Given instruction -> Extract, unchanged, each line of the listing below from its first line through the line that contains "finish(bm, 'vent_elbow', M_steeld, R4)", inclusive, and nothing else.

Source excerpt ->
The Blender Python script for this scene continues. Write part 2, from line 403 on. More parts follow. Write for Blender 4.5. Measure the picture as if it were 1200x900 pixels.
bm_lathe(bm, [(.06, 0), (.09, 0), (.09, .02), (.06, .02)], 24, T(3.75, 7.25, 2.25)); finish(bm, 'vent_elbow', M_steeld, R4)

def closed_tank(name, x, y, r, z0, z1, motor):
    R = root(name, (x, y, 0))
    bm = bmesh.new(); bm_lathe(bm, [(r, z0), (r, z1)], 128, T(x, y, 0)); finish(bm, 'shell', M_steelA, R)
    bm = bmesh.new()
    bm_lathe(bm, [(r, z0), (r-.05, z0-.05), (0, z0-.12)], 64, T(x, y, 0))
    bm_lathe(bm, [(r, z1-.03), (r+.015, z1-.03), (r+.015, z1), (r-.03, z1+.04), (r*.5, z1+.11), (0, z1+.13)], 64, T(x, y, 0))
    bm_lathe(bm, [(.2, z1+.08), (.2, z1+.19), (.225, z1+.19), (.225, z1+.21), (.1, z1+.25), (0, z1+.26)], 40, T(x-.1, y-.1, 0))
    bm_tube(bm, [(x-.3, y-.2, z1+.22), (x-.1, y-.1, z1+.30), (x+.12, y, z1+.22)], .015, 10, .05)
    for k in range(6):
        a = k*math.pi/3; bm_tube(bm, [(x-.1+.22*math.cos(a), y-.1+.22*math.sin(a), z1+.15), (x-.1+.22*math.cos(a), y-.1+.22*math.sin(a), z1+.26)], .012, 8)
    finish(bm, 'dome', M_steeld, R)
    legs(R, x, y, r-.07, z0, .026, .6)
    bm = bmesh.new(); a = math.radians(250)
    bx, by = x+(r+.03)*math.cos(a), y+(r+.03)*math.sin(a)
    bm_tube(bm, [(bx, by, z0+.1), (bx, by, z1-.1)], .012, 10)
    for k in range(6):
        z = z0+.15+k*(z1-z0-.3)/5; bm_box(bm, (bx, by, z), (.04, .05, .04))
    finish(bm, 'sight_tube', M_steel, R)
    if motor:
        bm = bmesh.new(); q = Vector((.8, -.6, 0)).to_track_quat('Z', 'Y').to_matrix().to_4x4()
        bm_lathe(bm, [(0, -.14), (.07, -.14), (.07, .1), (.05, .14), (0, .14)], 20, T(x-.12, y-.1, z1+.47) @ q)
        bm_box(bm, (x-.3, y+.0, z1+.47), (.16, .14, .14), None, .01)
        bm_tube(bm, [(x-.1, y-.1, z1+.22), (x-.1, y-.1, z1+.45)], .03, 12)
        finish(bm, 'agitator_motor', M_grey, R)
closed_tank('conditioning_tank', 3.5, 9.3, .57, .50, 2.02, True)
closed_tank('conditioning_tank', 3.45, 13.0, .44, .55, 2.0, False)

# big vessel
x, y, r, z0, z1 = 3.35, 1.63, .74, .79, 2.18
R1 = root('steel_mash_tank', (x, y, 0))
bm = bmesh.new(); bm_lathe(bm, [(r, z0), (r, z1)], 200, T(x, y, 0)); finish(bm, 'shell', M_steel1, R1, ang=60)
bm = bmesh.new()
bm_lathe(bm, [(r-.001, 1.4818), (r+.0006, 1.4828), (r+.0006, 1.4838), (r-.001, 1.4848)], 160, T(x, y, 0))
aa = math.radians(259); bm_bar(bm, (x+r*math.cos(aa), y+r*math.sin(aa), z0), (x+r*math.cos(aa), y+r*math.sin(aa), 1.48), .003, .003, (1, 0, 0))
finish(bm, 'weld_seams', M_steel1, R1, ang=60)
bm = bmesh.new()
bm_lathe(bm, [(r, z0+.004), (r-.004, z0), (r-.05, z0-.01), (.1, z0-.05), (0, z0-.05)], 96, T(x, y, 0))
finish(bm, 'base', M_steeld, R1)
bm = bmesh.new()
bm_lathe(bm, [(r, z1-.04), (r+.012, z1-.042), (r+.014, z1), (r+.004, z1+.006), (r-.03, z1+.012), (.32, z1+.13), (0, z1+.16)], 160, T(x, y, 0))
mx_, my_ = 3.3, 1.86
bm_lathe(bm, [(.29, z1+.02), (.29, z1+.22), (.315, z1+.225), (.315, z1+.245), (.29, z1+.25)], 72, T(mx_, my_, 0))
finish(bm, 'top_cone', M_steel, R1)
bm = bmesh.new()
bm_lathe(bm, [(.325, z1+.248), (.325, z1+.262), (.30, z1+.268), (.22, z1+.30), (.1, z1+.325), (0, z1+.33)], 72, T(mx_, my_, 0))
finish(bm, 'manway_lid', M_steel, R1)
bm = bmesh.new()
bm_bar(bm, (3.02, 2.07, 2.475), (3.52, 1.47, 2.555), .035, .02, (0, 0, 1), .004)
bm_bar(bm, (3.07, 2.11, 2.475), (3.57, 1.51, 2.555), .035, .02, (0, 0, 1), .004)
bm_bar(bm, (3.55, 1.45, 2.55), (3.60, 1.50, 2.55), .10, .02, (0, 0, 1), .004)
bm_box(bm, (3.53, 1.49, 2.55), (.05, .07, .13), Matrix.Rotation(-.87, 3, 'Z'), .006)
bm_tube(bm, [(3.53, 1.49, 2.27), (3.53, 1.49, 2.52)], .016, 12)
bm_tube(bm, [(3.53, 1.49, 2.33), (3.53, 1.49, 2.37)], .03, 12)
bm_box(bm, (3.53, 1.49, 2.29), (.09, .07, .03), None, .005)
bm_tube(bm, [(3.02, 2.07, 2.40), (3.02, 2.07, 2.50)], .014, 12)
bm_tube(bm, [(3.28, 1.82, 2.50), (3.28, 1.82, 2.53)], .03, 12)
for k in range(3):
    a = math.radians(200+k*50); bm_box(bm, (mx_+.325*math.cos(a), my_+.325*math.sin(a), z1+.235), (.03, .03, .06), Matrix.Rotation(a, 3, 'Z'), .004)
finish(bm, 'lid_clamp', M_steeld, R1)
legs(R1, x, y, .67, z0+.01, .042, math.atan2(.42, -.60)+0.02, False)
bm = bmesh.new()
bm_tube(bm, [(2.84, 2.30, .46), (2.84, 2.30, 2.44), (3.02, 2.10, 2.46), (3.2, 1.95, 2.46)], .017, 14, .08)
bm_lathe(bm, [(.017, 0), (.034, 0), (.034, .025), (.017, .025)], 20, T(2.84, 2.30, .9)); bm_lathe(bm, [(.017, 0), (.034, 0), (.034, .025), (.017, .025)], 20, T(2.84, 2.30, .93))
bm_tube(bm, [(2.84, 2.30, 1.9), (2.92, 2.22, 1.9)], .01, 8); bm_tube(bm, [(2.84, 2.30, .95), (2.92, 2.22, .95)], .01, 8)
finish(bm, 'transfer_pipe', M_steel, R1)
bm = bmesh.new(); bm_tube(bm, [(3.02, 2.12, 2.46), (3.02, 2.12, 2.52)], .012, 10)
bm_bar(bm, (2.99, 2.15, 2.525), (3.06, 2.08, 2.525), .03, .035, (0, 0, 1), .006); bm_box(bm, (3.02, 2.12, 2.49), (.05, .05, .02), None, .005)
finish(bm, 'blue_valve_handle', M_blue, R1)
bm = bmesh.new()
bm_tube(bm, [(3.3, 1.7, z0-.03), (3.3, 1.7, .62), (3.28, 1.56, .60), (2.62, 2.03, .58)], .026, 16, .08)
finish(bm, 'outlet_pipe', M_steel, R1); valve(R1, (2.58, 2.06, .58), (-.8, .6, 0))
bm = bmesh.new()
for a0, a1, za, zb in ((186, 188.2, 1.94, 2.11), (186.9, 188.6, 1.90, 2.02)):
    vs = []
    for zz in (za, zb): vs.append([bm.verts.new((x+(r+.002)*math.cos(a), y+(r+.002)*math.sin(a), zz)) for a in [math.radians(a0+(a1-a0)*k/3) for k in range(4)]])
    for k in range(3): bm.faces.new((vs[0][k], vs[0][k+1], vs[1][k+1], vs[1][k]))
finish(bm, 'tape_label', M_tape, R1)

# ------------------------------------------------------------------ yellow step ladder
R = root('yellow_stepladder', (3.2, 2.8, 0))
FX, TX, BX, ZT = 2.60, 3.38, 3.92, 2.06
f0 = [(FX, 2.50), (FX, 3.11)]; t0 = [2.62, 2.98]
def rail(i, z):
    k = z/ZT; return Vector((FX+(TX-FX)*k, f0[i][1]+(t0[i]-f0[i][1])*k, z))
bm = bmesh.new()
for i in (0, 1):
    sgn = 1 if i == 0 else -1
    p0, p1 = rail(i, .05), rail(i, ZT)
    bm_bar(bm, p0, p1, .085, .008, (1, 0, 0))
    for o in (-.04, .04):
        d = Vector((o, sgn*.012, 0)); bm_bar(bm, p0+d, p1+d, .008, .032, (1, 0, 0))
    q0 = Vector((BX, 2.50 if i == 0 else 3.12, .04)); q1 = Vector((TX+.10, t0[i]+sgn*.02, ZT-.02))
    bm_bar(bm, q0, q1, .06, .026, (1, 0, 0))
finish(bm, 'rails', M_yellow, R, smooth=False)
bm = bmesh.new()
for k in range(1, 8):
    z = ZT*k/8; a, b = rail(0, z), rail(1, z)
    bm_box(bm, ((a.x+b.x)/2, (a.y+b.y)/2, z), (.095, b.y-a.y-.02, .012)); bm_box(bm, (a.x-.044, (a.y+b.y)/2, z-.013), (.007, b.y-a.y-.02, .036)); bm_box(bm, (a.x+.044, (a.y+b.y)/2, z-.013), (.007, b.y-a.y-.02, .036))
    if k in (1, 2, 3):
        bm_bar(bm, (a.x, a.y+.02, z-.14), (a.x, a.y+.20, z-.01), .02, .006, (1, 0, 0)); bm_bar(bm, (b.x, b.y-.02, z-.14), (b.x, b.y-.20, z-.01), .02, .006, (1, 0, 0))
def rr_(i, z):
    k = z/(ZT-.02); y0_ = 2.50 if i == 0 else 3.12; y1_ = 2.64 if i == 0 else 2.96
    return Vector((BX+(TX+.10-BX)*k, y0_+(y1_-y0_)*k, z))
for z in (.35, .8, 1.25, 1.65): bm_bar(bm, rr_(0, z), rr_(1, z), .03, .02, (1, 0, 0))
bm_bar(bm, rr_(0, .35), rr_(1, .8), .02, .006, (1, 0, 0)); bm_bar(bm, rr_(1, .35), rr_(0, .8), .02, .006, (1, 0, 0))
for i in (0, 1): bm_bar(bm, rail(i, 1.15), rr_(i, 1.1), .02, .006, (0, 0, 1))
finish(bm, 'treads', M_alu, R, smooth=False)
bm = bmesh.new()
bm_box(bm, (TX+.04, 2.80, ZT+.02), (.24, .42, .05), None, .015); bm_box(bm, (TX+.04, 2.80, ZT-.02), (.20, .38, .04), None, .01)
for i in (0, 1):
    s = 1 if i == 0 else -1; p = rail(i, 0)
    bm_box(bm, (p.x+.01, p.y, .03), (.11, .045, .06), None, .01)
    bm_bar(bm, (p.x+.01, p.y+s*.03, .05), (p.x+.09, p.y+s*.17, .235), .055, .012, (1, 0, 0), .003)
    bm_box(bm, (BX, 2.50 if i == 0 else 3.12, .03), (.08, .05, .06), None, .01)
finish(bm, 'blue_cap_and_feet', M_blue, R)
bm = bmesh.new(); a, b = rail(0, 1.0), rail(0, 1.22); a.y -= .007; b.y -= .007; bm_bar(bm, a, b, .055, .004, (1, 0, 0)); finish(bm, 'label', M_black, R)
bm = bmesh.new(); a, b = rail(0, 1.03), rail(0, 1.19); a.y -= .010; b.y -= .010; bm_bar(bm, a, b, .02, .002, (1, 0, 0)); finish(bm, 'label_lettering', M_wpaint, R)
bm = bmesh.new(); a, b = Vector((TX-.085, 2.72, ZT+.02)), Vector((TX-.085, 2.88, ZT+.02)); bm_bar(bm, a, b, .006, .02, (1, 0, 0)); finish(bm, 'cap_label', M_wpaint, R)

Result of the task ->
The Blender Python script for this scene continues. Write part 2, from line 403 on. More parts follow. Write for Blender 4.5. Measure the picture as if it were 1200x900 pixels.
bm_lathe(bm, [(.06, 0), (.09, 0), (.09, .02), (.06, .02)], 24, T(3.75, 7.25, 2.25)); finish(bm, 'vent_elbow', M_steeld, R4)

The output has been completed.